Snowstorms: Boston vs. Denver

Boston and Denver are known to be snowy cities; the annual average snowfall in Boston is 44 inches while Denver's average exceeds 57 inches.  However, the seasonal timing and dynamics of their snowstorms are significantly different.

Boston, now in the midst of a crippling series of snowstorms, generally receives regular periods of snowfall during the winter months as cold fronts drop across the Great Lakes and New England; the associated center of low pressure typically moves southeastward, toward the Mid-Atlantic region, and then heads up the Eastern Seaboard, sweeping Atlantic moisture over the entrenched cold air.  Depending on the intensity of that low, blizzards and coastal flooding may develop, as we have seen over the past month.

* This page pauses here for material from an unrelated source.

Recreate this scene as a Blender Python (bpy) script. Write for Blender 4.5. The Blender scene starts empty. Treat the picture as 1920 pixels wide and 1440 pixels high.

Denver, on the other hand, far from the ocean, receives most of its annual snow during the late autumn and early spring, when a gyrating jet stream pulls Gulf of Mexico moisture into the Great Plains and a potent storm system (typically moving east along the Colorado-New Mexico border) sweeps it toward the Front Range; rising with the terrain, the moisture laden air cools further, dropping its cargo of precipitation.  During the winter months, when Arctic fronts drop across the High Plains, some upslope flow may develop but the air is often too dry to generate much snowfall; should the cold blast arrive from the northwest, the high wall of the Front Range wrings out most of the precipitation, sparing the urban corridor.